As interpretações messiânicas de Vieira acerca do futuro de Portugal perderiam fôlego, não tendo o mesmo vigor de outrora. O jesuíta, no entanto, não cessaria sua produção profética, que estaria presente nos seus escritos apresentados à Inquisição, na expectativa de conclusão de seu livro “Clavis Propheratum” e nos sermões “Das Exéquias da Rainha D. Maria Francisca Isabel de Saboya”, onde vê com jubilo a possibilidade de novo casamento do príncipe D. Pedro II, e o “Sermão de Ação de Graças pelo Nascimento do Príncipe D. João (Palavra de Deus Empenhada)”, onde celebra o nascimento do filho varão do rei com a nova esposa, vendo neste a promessa do monarca que estabeleceria o Quinto Império do Mundo. Suas esperanças seriam frustradas imediatamente, pois o infante morreria dezoito dias após seu nascimento. O reino estaria em outra fase, onde a garantia da legitimidade da dinastia não era a preocupação primordial dos governantes, mas sim a consolidação de sua inserção no mundo político europeu, o que seria buscado principalmente através de acordos econômicos com a Inglaterra.
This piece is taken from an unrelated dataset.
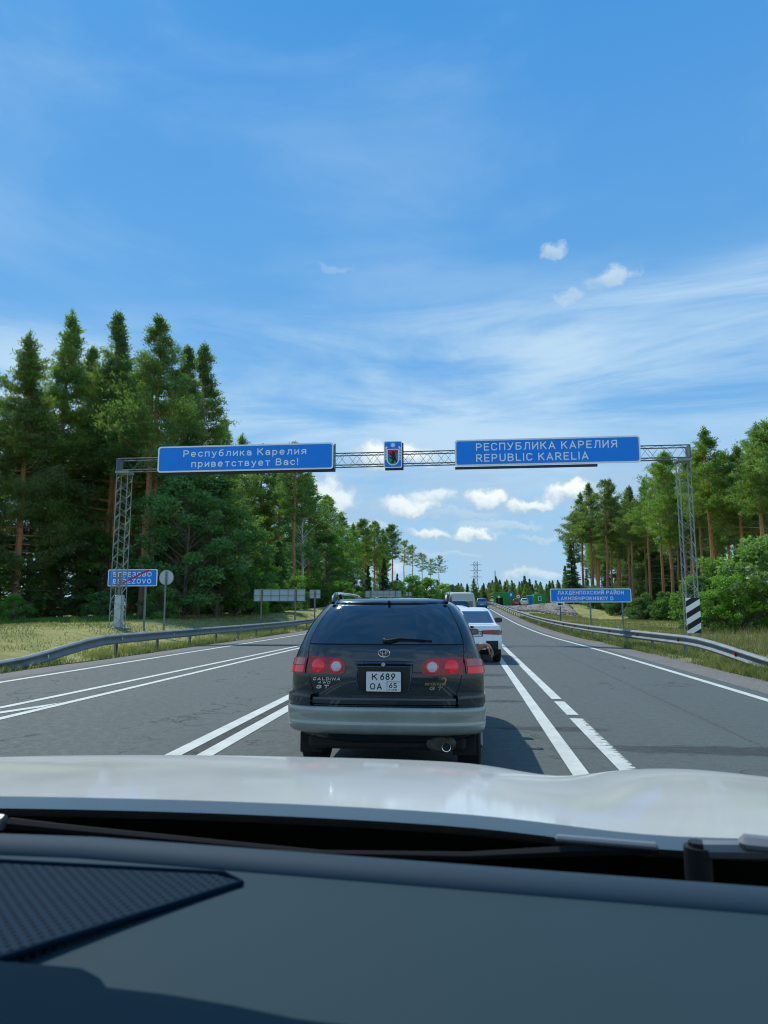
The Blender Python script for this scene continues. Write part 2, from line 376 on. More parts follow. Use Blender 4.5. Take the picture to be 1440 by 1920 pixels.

Assim, temos que o discurso de Vieira fora fundamental nos primeiros anos após a restauração portuguesa, apresentando argumentos que seriam utilizados não só por ele, mas por aqueles que defendiam a legitimidade do rei, sendo este um interesse em comum a todos que pertenciam a corte. Seu discurso, no entanto, perderia força à medida que a dinastia se consolidava, aliada a desmobilização daqueles que o apoiavam, levando-o cada vez mais à marginalidade política, o que só não ocorrera definitivamente graças ao seu prestígio dentro da Companhia de Jesus e de sua persistência em não abandonar as preocupações com as coisas do reino.